Keberadaan benteng dan gapura tersebut di beberapa bagian mengalami kerusakan dan perubahan. Kompleks keraton dibagi dalam tiga halaman yang membujur dari arah utara ke selatan. Halaman-halaman tersebut masih dibagi lagi dalam beberapa halaman yang lebih kecil dan juga terdapat beberapa bangunan di dalamnya.

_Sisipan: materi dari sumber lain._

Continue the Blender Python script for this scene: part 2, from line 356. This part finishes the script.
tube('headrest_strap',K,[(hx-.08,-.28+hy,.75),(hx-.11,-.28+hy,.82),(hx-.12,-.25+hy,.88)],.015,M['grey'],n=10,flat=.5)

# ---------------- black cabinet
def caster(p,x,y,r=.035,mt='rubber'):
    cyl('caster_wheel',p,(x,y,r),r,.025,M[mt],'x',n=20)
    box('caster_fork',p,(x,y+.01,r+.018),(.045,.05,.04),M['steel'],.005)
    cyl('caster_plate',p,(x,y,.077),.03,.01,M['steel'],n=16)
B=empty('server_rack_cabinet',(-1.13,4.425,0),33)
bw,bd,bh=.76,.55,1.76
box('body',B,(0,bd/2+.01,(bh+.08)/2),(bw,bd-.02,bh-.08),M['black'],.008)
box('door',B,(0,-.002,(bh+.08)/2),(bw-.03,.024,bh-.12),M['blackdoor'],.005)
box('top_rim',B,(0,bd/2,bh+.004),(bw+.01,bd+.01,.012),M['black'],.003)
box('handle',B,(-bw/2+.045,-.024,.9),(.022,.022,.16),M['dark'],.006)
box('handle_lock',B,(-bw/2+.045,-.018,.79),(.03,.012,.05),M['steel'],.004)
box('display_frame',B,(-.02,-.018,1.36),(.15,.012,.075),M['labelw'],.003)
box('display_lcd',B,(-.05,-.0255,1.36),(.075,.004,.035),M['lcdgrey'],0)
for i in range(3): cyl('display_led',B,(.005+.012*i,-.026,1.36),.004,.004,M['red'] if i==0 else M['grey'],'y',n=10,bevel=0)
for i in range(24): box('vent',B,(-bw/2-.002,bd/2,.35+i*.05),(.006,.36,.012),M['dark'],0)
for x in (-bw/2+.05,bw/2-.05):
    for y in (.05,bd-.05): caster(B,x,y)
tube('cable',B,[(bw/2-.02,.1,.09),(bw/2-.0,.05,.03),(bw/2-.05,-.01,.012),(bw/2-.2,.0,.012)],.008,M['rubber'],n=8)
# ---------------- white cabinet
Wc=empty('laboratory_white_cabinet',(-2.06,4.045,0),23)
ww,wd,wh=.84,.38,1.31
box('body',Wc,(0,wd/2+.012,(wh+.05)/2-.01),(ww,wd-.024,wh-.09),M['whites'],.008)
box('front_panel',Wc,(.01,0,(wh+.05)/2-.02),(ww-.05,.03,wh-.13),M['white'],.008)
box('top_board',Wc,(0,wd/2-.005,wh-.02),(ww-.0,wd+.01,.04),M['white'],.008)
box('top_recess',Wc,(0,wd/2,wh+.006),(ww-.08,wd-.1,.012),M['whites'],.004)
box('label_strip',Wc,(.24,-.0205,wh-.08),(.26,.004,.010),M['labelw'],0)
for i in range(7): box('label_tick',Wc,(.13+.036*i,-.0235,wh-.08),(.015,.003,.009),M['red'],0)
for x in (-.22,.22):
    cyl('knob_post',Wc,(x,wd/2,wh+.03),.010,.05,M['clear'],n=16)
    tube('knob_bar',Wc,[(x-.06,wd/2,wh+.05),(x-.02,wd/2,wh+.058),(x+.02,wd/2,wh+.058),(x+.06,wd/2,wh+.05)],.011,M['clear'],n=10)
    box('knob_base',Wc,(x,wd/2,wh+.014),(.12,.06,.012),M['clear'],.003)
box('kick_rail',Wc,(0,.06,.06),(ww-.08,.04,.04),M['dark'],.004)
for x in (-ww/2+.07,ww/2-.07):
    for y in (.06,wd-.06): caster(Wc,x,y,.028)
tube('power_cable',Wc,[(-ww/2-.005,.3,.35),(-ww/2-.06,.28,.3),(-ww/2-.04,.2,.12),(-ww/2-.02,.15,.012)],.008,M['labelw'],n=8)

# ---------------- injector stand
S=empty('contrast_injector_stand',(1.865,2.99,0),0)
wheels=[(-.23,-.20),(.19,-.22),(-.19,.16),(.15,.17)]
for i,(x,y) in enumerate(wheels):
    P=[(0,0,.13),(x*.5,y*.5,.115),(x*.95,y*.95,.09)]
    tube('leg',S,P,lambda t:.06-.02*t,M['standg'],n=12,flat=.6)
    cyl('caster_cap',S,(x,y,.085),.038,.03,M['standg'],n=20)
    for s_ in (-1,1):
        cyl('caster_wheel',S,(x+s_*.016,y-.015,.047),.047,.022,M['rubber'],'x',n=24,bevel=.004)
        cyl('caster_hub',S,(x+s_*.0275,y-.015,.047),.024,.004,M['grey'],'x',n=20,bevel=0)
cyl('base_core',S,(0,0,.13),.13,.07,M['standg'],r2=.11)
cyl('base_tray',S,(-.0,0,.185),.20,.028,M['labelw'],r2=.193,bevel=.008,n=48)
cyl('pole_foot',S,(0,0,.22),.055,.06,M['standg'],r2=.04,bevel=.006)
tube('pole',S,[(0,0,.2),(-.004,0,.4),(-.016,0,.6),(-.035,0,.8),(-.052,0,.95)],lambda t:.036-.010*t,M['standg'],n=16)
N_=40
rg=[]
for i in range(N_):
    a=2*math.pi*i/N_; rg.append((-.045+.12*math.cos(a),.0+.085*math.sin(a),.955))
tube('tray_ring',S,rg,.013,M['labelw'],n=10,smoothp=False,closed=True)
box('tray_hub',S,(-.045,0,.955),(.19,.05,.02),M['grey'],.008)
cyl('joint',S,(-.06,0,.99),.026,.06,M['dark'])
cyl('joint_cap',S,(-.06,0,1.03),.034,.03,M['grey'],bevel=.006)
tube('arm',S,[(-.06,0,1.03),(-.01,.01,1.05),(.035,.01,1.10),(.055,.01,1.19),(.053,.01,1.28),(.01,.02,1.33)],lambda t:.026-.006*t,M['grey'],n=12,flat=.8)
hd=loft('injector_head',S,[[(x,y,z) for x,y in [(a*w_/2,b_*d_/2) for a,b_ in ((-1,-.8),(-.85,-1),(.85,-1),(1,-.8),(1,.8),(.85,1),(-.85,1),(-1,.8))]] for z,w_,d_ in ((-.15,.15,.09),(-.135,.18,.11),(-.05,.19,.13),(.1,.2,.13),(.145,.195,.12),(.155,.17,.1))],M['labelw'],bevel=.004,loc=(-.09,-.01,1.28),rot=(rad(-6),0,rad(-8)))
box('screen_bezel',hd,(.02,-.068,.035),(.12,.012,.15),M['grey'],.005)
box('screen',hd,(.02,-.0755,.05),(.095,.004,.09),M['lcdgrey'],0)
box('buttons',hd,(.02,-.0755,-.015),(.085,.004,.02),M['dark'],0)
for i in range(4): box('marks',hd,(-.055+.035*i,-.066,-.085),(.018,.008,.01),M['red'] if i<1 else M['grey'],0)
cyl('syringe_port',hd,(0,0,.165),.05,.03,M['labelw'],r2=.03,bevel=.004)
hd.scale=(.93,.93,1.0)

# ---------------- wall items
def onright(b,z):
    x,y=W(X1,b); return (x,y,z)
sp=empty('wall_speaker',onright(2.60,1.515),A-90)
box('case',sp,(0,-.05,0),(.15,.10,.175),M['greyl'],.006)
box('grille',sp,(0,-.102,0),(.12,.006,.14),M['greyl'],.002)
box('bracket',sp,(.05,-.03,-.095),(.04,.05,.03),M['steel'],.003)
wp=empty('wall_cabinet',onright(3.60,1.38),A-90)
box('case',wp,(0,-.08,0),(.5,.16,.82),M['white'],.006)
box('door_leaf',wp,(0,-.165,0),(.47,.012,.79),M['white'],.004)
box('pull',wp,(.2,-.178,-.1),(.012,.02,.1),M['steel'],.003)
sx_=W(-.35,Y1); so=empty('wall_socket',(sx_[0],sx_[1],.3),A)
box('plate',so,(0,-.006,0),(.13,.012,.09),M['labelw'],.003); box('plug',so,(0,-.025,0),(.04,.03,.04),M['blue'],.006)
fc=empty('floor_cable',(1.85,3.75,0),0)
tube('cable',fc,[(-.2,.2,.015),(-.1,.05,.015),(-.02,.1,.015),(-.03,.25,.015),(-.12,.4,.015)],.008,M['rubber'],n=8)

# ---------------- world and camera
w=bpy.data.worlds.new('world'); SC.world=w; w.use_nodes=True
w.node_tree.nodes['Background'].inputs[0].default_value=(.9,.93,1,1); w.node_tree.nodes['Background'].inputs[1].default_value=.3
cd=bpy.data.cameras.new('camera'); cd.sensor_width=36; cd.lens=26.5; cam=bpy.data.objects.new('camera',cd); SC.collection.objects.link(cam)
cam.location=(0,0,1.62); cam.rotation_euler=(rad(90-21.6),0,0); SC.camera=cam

Halaman pertama keraton Yogyakarta dibagi dalam tiga bagian yaitu Alun-alun utara, Pagelaran, Siti Hinggil utara, Kemandungan utara, dan Sri Manganti. Halaman kedua yaitu kedaton yang mempunyai bangunan-bangunan penting antara lain: Bangsal Prabayeksa, Bangsal Kencana, Gedong Purworetno, Gedong Jene, Trajutrisno, Bangsal Manis, Kasatriyan, Keputren, Kedaton Kilen, dan Kedaton Wetan. Halaman ketiga, yaitu Magangan, Kemandhungan selatan, Siti Hinggil, dan Alun-alun selatan. Selain itu terdapat pula masjid di sebelah barat alun-alun utara. Bangunan ini ditetapkan sebagai Cagar Budaya dengan Peraturan Menteri Kebudayaan dan Pariwisata No. PM.07/PW.007/MKP/2010.